The first three annual reports highlighted significant deficiencies and instances of non-compliance with the EITI Standard. These had led the Independent Administrator to conclude that he was unable to determine that: (i) all significant contributions made by extractive entity to the revenues of Guyana were included in the reports; and (ii) the financial data submitted by reporting entities and included in the report, were subject to audits that have been performed in accordance with international standards. However, although the findings contained in the 2020 report were substantially the same as those contained in the three previous reports, the conclusions drawn were significantly different from those of the previous years. In particular, the Independent Administrator has now stated that he was able to conclude that the 2020 report covers all significant revenues made by extractive entities to the revenues of Guyana and that the significant revenues declared by reporting entities were subject to audits that have been performed in accordance with international standards.
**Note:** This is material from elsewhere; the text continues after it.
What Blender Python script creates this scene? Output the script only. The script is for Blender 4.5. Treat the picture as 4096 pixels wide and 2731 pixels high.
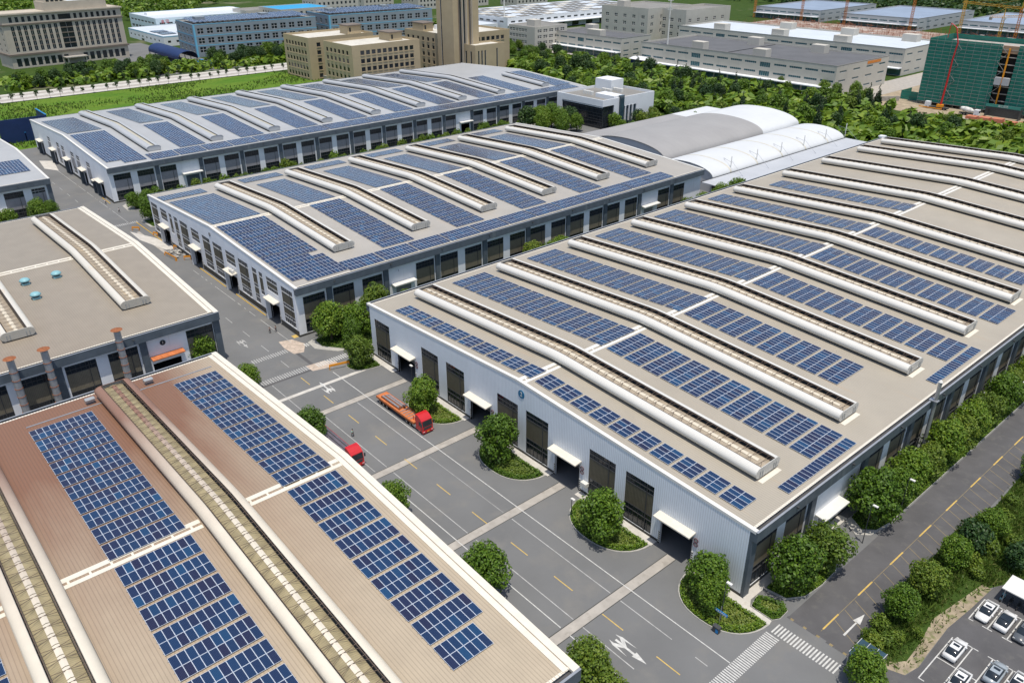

Most of the prior year recommendations could be traced to the first annual report. It is therefore disappointing that after four years little or no progress has been made to ensure their full implementation. In fact, the 2019 report had concluded that continued inaction on some of the recommendations previously made: (i) stymies progress in meeting the requirements of the EITI Standard; (ii) impedes preventative actions to correct and address discrepancies between declarations by government agencies and the extractive entities; (iii) adversely affects the data quality and comprehensiveness of the disclosures, which may reduce the public’s confidence in the report’s data; and (iv) compromises the fundamental purpose of EITI open data as a tool for government to improve policy making and sector management. However, the 2020 report did not draw any conclusions in this regard.